I can think of a few applications where this is going to matter a lot. But if you're not working with servers servicing hundreds to thousands of users at once or high-end compute, yes it would seem unnecessary. Technology like this makes new software solutions possible that couldn't exist otherwise and I'd wager that most of the best ones will be thought up after the tech is available.
 
This could end up in high end workstations that are IO starved and to simplify OEM construction.
 
I don't know if this tech is going to immediately take off. Even with traditional SSD's, performance doesn't seem bottle necked by storage anymore because many companies don't code their software to take advantage of fast storage to begin with. Many build with slow storage in mind and design their apps in ways to avoid storage.

I see this technology taking off in the future where flash and memory are merged into one technology. RAM and storage becoming one, further eliminating complexity and the number of components needed as SoC continues to evolve.
They're releasing Optane 3D Xpoint in a DDR4 form factor NVDIMM, in addition to the NVMe SSDs. A few months ago, the rumor was that the max capacity would be 512GB for a NVDIMM module with speeds similar to DDR4 (except non-volatile). Kaby Lake was rumored to be the first architecture to support Optane NVDIMM modules and older systems would support the NVMe SSDs. Intel isn't the only one though, many manufacturers have produced NVDIMM flash nands as early as 2014 and have been improving their write endurance. The difference is 3D Xpoint and other 3D nand technologies will have a much higher density.

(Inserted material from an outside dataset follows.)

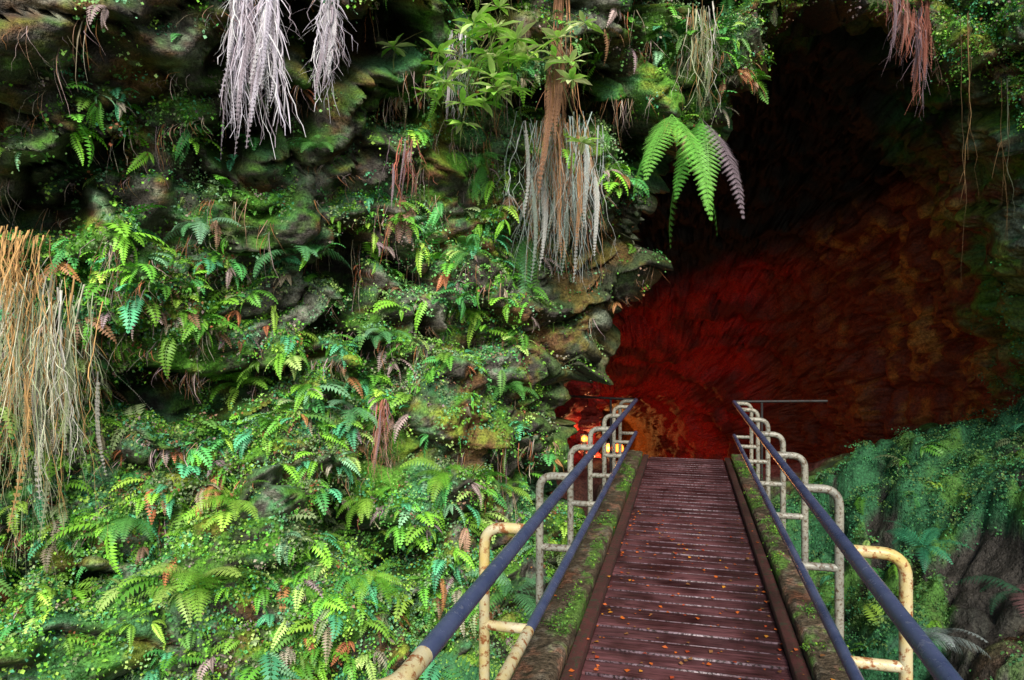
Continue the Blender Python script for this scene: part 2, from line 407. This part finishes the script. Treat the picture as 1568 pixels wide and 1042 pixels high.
gxy = rng.random((17000, 2))*np.array([9.3, 7.5])+np.array([-5.5, 1.8])
gi = np.array([np.searchsorted(ax_, gxy[:, 0]), np.searchsorted(ay_, gxy[:, 1])]).T
gz = zz.reshape(len(ax_), len(ay_))[gi[:, 0], gi[:, 1]]
gm = gmoss.reshape(len(ax_), len(ay_))[gi[:, 0], gi[:, 1]]
gpos = np.c_[ax_[gi[:, 0]], ay_[gi[:, 1]], gz]
front = gpos[:, 1] < planY(gpos[:, 0])+.4
kp = (np.abs(gpos[:, 0]) > .85)*((gm > .4) | (gpos[:, 0] < -1.5))*(front | (gpos[:, 0] > 0))
gpos = gpos[kp]
gR = gpos[gpos[:, 0] > 0]; gL = gpos[gpos[:, 0] < 0]
moss_clumps(gR, np.tile([0, -.3, .95], (len(gR), 1)), 14, .09, .020, mixc(pick(len(gR), np.array([[.04,.20,.08],[.06,.26,.07],[.03,.15,.06],[.11,.20,.05]])), np.array([.10,.20,.04]), sm(fbm(gR*2, 2, 7), 0, .4)))
moss_clumps(gL, np.tile([0, -.3, .95], (len(gL), 1)), 14, .10, .024, pick(len(gL), pal, pal_p)*.8)

ferns = Batch()
def fern_clumps(pos, nor, kf, smin, smax, cols, tpl=None, spread=1.0, batch=None):
    batch = batch or ferns
    m = len(pos); ps = azim(nor[:, 0], nor[:, 1])
    for k in range(kf):
        use = rng.random(m) < (.85 if k > 1 else 1); n = use.sum()
        psi = ps[use]+rng.normal(size=n)*spread
        sc = (smin+(smax-smin)*rng.random(m)**1.8)[use]*(.75+.4*rng.random(n))
        M = orient(psi, rng.normal(size=n)*.25-.2, rng.normal(size=n)*.3, sc)
        c = cols[use]*(.65+.7*rng.random((n, 1)))
        T = pos[use]-nor[use]*.01
        sel = rng.integers(0, len(tpl or small), n)
        for q, t in enumerate(tpl or small):
            s_ = sel == q
            batch.inst(t[0], t[1], t[2], M[s_], T[s_], c[s_])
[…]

http://www.tomshardware.com/news/intel-3d-xpoint-kaby-lake,31966.html
http://www.tomshardware.com/news/intel-3d-xpoint-picture-nvdimm,30890.html
 
I said it long ago, datacenters are lined up in a big queue for this. And the end user is by nature the last to get it.
 
I don't know if this tech is going to immediately take off. Even with traditional SSD's, performance doesn't seem bottle necked by storage anymore because many companies don't code their software to take advantage of fast storage to begin with. Many build with slow storage in mind and design their apps in ways to avoid storage.

I see this technology taking off in the future where flash and memory are merged into one technology. RAM and storage becoming one, further eliminating complexity and the number of components needed as SoC continues to evolve.

I work for a medium sized company and we've just moved our SQL workloads onto NVMe solid state storage. It has made a huge difference in performance. Our Devs and DBAs can now restore databases in 5 minutes instead of 30, and reports that used to take 10 hours to run now take only one. Storage performance is a massive deal for enterprise workloads.
 
I work for a medium sized company and we've just moved our SQL workloads onto NVMe solid state storage. It has made a huge difference in performance. Our Devs and DBAs can now restore databases in 5 minutes instead of 30, and reports that used to take 10 hours to run now take only one. Storage performance is a massive deal for enterprise workloads.
I was speaking specifically to general system performance. There's always going to be certain technologies that really push one aspect.
 
is 3D Xpoint going to be implement in M.2 SSD only? Meaning you have to have Windows 10 to recognize 3D Xpoint SSD? Or will Intel makes a version that win 7 can recognize?

Kind of like the 540S series vs. the 600 series INtel SSD
 
is 3D Xpoint going to be implement in M.2 SSD only? Meaning you have to have Windows 10 to recognize 3D Xpoint SSD? Or will Intel makes a version that win 7 can recognize?

Kind of like the 540S series vs. the 600 series INtel SSD
I don't see why any PCI-E interface would be excluded. M.2 is just a different way to connect to the same bus.